The Discovery Channel had a series of recent commercials featuring two tubby guys reading deadpan dialogue while wearing cheesy costumes. In one of these classics, the two guys are dressed up as meteors. They exchange a few sentences about what they’ve learned by watching The Discovery Channel, and one of them mentions that he learned that meteors burn up in the atmosphere. Suddenly, big fake flames erupt all around them and they intone - still very deadpan - “Aaaah. [like a scream, only with no emotion] The atmosphere. Aaaah.”

My teenage daughter and my son, just turned thirteen, were sitting around together one day. My son, with the subtlety of his age, declared that he could fart whenever he wanted to, and he proceeded to demonstrate. Spontaneously, my daughter and I said together, “Aaaah. The atmosphere. Aaaah.”

Some of us families have all the fun . . .

OK, a couple of people have mentioned this. What’s the joke in question? (Granted, I already know the punch line, but hey…)

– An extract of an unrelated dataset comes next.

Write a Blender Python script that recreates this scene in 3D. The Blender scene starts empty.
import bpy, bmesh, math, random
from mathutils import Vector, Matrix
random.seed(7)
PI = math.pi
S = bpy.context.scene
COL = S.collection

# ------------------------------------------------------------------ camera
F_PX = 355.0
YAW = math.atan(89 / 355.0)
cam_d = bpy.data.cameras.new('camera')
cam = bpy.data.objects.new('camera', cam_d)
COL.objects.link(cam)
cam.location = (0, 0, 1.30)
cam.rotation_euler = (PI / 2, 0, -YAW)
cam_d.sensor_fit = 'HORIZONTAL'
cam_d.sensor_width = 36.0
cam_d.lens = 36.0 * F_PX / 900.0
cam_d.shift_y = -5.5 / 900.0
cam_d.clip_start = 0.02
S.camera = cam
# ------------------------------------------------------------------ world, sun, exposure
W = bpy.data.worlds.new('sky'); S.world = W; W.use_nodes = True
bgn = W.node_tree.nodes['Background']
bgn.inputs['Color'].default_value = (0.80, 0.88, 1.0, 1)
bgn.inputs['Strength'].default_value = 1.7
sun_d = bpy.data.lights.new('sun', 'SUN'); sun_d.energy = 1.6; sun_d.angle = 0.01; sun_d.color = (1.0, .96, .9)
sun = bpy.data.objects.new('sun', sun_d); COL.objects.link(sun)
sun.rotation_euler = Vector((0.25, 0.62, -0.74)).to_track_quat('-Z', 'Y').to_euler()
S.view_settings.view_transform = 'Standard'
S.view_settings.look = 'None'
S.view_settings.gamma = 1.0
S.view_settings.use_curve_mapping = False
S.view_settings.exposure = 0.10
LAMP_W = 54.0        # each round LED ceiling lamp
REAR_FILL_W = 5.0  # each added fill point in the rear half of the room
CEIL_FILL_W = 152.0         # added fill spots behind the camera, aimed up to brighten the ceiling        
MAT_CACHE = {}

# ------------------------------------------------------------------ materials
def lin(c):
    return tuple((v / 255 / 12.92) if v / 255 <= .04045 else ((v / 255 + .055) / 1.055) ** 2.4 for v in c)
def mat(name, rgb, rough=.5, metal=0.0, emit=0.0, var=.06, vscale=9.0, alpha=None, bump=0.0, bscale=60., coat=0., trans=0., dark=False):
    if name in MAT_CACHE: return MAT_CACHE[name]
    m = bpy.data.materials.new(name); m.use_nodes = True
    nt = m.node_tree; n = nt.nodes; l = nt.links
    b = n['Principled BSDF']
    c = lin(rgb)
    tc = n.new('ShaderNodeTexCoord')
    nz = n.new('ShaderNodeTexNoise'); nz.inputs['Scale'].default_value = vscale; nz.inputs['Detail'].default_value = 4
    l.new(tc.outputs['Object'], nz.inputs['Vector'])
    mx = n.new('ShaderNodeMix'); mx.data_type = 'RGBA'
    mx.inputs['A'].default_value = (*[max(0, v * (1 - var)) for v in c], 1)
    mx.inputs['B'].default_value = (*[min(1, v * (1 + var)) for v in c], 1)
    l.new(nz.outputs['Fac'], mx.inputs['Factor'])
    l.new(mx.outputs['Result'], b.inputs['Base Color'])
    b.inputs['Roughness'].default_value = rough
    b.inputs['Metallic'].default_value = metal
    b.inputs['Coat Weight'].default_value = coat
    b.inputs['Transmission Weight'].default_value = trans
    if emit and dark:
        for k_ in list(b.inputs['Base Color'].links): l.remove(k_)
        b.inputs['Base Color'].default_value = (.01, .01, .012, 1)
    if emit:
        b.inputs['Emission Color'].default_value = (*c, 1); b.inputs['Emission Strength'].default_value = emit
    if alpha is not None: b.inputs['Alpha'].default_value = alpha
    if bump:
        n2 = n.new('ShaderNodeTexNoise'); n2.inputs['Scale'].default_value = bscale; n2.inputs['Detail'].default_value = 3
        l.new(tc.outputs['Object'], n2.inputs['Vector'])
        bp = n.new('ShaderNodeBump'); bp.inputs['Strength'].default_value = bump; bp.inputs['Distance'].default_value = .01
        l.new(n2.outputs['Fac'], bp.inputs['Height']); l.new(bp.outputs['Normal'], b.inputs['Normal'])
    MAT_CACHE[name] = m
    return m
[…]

High school thespians. “Nice shoes” …wanna fuck? (We spent a show voting on our favorite pick up lines…that one one…we shortend it to the first half for true in-joke status)

“Bad <insert here, game, test, day, week, parent>, bad, bad <blank>. No cookie”

From college.

All manner of half words/non verbal noises…rar, grr, purr (in all its variations) for pretty much pure emotional expression.

“I love you” I’m bad at saying it so I dropped into this half disrespect of the whole idea.
“I love you!” “Yea, I know…kinda fond of you myself” grin

My favorite was “nice eyes” My guy friends had a in joke about replacing the word breasts with eyes. I told this to my very pretty friend Laurel. Upon introducing her to one of the guys, he is his cocky self and says, “Wow, nice eyes!” I grin. She grins. He grins. I say, “She knows what that means.” I grin. She grins. He turns the color of a tomato and has to reassume his bad-ass attitude some two minutes later. She’s a good sport.